**Set task:** Below are some entries; can you quote all of them exactly?

──────── Materials provided ────────

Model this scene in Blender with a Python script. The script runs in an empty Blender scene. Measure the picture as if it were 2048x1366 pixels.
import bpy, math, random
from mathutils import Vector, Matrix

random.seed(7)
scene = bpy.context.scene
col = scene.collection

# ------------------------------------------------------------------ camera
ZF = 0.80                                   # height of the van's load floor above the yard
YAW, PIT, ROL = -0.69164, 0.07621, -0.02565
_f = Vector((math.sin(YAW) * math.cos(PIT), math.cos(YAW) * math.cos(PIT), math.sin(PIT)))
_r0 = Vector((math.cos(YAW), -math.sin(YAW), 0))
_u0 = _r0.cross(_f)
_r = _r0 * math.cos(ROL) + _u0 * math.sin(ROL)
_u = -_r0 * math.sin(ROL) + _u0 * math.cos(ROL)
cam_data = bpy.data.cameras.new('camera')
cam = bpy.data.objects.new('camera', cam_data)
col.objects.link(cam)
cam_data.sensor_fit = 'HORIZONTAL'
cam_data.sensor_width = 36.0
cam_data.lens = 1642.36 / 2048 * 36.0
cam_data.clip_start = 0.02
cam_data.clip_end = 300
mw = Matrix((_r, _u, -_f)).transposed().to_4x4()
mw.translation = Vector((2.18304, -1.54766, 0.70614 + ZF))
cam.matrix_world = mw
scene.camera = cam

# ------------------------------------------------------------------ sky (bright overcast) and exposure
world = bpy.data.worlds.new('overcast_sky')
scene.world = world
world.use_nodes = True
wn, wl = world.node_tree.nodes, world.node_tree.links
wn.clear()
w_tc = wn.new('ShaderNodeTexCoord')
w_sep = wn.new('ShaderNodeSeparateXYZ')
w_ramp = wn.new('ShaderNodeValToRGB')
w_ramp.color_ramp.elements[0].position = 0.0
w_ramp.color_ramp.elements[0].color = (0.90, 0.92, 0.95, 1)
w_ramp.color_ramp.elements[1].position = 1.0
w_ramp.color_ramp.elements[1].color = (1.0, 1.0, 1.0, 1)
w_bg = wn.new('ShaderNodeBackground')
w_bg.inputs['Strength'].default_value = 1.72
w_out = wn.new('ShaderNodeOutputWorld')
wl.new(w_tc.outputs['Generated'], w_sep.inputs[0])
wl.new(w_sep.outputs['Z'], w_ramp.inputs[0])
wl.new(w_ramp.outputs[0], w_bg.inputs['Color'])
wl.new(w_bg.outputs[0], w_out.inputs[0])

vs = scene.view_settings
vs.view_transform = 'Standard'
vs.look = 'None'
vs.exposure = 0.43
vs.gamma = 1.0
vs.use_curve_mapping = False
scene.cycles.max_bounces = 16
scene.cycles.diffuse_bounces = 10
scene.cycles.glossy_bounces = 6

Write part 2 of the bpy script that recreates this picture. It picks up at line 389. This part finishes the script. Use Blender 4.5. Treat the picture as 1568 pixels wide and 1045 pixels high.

────────

**Written solution:**
Model this scene in Blender with a Python script. The script runs in an empty Blender scene. Measure the picture as if it were 2048x1366 pixels.
import bpy, math, random
from mathutils import Vector, Matrix

random.seed(7)
scene = bpy.context.scene
col = scene.collection

# ------------------------------------------------------------------ camera
ZF = 0.80                                   # height of the van's load floor above the yard
YAW, PIT, ROL = -0.69164, 0.07621, -0.02565
_f = Vector((math.sin(YAW) * math.cos(PIT), math.cos(YAW) * math.cos(PIT), math.sin(PIT)))
_r0 = Vector((math.cos(YAW), -math.sin(YAW), 0))
_u0 = _r0.cross(_f)
_r = _r0 * math.cos(ROL) + _u0 * math.sin(ROL)
_u = -_r0 * math.sin(ROL) + _u0 * math.cos(ROL)
cam_data = bpy.data.cameras.new('camera')
cam = bpy.data.objects.new('camera', cam_data)
col.objects.link(cam)
cam_data.sensor_fit = 'HORIZONTAL'
cam_data.sensor_width = 36.0
cam_data.lens = 1642.36 / 2048 * 36.0
cam_data.clip_start = 0.02
cam_data.clip_end = 300
mw = Matrix((_r, _u, -_f)).transposed().to_4x4()
mw.translation = Vector((2.18304, -1.54766, 0.70614 + ZF))
cam.matrix_world = mw
scene.camera = cam

# ------------------------------------------------------------------ sky (bright overcast) and exposure
world = bpy.data.worlds.new('overcast_sky')
scene.world = world
world.use_nodes = True
wn, wl = world.node_tree.nodes, world.node_tree.links
wn.clear()
w_tc = wn.new('ShaderNodeTexCoord')
w_sep = wn.new('ShaderNodeSeparateXYZ')
w_ramp = wn.new('ShaderNodeValToRGB')
w_ramp.color_ramp.elements[0].position = 0.0
w_ramp.color_ramp.elements[0].color = (0.90, 0.92, 0.95, 1)
w_ramp.color_ramp.elements[1].position = 1.0
w_ramp.color_ramp.elements[1].color = (1.0, 1.0, 1.0, 1)
w_bg = wn.new('ShaderNodeBackground')
w_bg.inputs['Strength'].default_value = 1.72
w_out = wn.new('ShaderNodeOutputWorld')
wl.new(w_tc.outputs['Generated'], w_sep.inputs[0])
wl.new(w_sep.outputs['Z'], w_ramp.inputs[0])
wl.new(w_ramp.outputs[0], w_bg.inputs['Color'])
wl.new(w_bg.outputs[0], w_out.inputs[0])

vs = scene.view_settings
vs.view_transform = 'Standard'
vs.look = 'None'
vs.exposure = 0.43
vs.gamma = 1.0
vs.use_curve_mapping = False
scene.cycles.max_bounces = 16
scene.cycles.diffuse_bounces = 10
scene.cycles.glossy_bounces = 6

Write part 2 of the bpy script that recreates this picture. It picks up at line 389. This part finishes the script. Use Blender 4.5. Treat the picture as 1568 pixels wide and 1045 pixels high.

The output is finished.